Dos empresarios mezquinos

La semana pasada me contaron dos sucesos tremendos. Dramáticos, lacerantes. Ilustran algo de lo que está pasando estos días y ofrecen pistas sobre algunas mezquindades que ha dejado al descubierto esta crisis terrible.

El primer protagonista llevaba 25 años de ininterrumpida fidelidad a la empresa. Un rosario de sacrificios sin cuento. Nunca hubo horarios, ni reproches a una compañía que pedía la mayor implicación posible a sus empleados.

No vio crecer a sus hijos: hasta eso entregó a sus jefes. Se excedía cada jornada encantado de la vida, todo hay que decirlo. Desde arriba todo eran parabienes y mensajes de respeto y consideración.

Aquello no era un trabajo, era un matrimonio. Ya se lo decía su mujer, que soportaba como podía el peso de la casa y la educación de los hijos. Sin ayuda, en absoluta soledad. También ella lo hacía sin rechistar y hasta llegó a sentirse una privilegiada: su marido parecía exhausto pero feliz, ingresaba un buen sueldo y aseguraban el porvenir de los niños.

Pasaron, como digo, 25 años de relación y llegó la crisis galopante. La empresa entró en pérdida. Bien sabe Dios que no por culpa de los empleados, que seguían dejándose la vida en el empeño. Fue un cúmulo de circunstancias: un buen puñado de impagados, nula capacidad para exportar, estructuras rígidas, reacción tardía, bancos implacables...

Entonces, de repente, casi a traición, aquel hombre sintió en su mejilla el beso frío de la indiferencia. De la noche a la mañana, se vio de patitas en la calle. A sus jefes no les tembló el pulso.

“Con la que está cayendo no hay espacio para el romanticismo”, le vinieron a decir. “Son malos tiempos para todos, debes comprenderlo”. ¿Romanticismo? ¿Malos tiempos? “Serán...”.

Segundo caso. Hace sólo unos meses, a otro amigo le llegó el momento de salir de su empresa de toda la vida. Quiso afrontar la situación con elegancia, evitar malos rollos. Hablaron de un acuerdo.

El empleado tenía derecho a una indemnización millonaria, fruto (también aquí) de varios años de servicio. Pero quiso ser sensato, razonable. Y cedió: las partes pactaron una salida con una rebaja sustancial en su indemnización.

 

Días después, en charla informal, pudo hablar de forma distendida con aquel directivo de recursos humanos con el que había tratado.

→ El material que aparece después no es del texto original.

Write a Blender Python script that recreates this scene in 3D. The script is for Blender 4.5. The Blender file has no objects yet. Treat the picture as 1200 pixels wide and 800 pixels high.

-- Oye, en el contrato figuraba también una cláusula por la que si yo rompía de forma unilateral, para marcharme, debía indemnizar a la empresa. Una pregunta, en confianza: llegado el caso, vosotros también hubierais sido razonables y habríamos pactado para dejarme marchar, ¿verdad?

El otro lo miró de hito en hito, permaneció un rato en silencio y le espetó casi en un susurro:

-- Te voy a ser sincero porque somos amigos y no estamos en la oficina. La empresa no te hubiera ahorrado ni un sólo euro, ni uno sólo. No tengas ninguna duda. Te lo digo porque he estado en esa situación varias veces. En esos casos son im-pla-ca-bles.